The entrance of the city of Izium, Ukraine is seen on September 10. (Telegram @Tsaplienko/Reuters)

Saturday’s rapid advance did not end with Izium, as Ukraine appeared to have opened a new front against Russian defenses on the border of the Donetsk and Luhansk regions.

The head of the regional military administration for Luhansk, Serhiy Hayday, indicated the city of Lysychansk was the target of the new offensive.

Lysychansk was the last city in the Luhansk region in eastern Ukraine to fall under Russian control in July, after weeks of intense fighting. Hayday told CNN on Saturday “the occupiers, including both the collaborators and the military, are running away in a hurry.”

“Locals have videos and photos proving that,” Hayday said. He said the visual evidence could not be shared for security reasons.

“Those from Svatove, Starobilsk, Novopskov are trying to leave, not to Luhansk, but to the border with Russia at Milove,” he added.

CNN is unable to verify Hayday’s claim, but at least one border crossing into Russia has seen lines of vehicles forming.  

Hayday also told CNN that the Russians had failed to build a defensive line in Luhansk. “Svatove, Starobilsk — this is an open rural countryside, so there’s nowhere to hide.”

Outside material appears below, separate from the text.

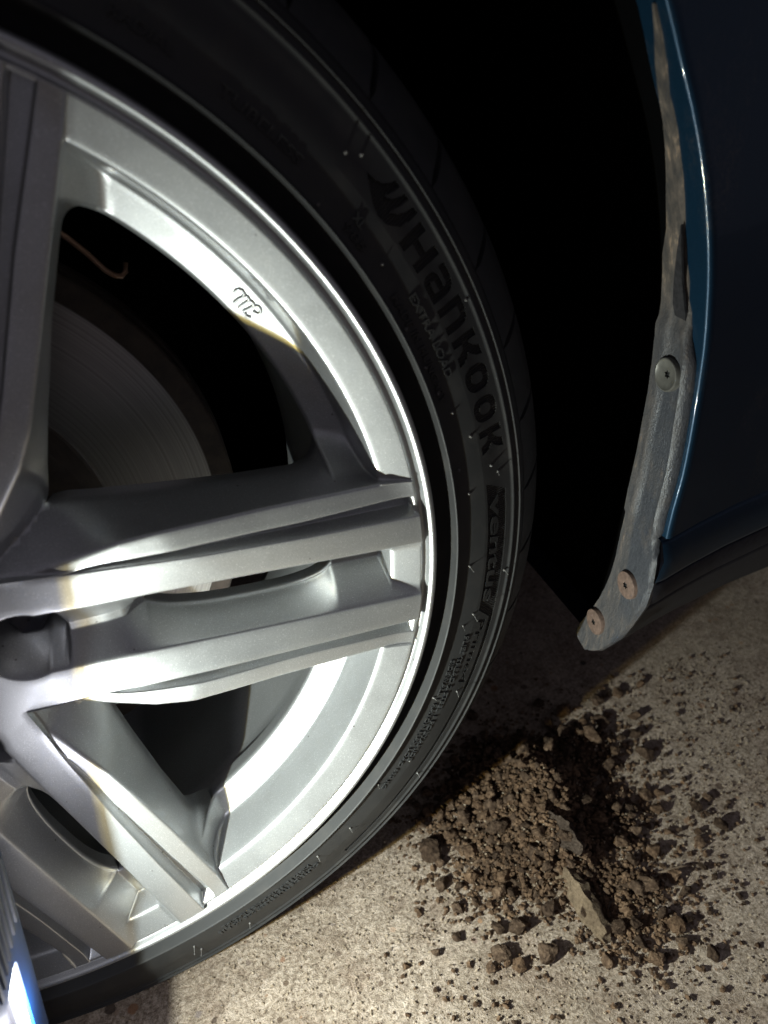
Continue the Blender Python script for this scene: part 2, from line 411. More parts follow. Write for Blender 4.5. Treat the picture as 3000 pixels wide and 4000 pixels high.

He claimed Russian forces were leaving the town of Svatove. If true, it would be significant as Svatove is a key link in Russian supply lines to parts of occupied Luhansk region.

In another sign of Ukrainian advances, the head of the self-proclaimed Donetsk People’s Republic, Denis Pushilin, admitted that the situation in northern Donetsk had become “pretty tough.” 

Pushilin said on his Telegram channel that in the town of Lyman, not far from the Ukrainian-held city of Sloviansk, that “the situation is pretty tough, just like in a number of settlements in the North of the Republic.”
“However, I’m in touch with the local administrations, with emergency services and with our units. There is more information but I can not reveal it for now, as it might harm our units,” he said.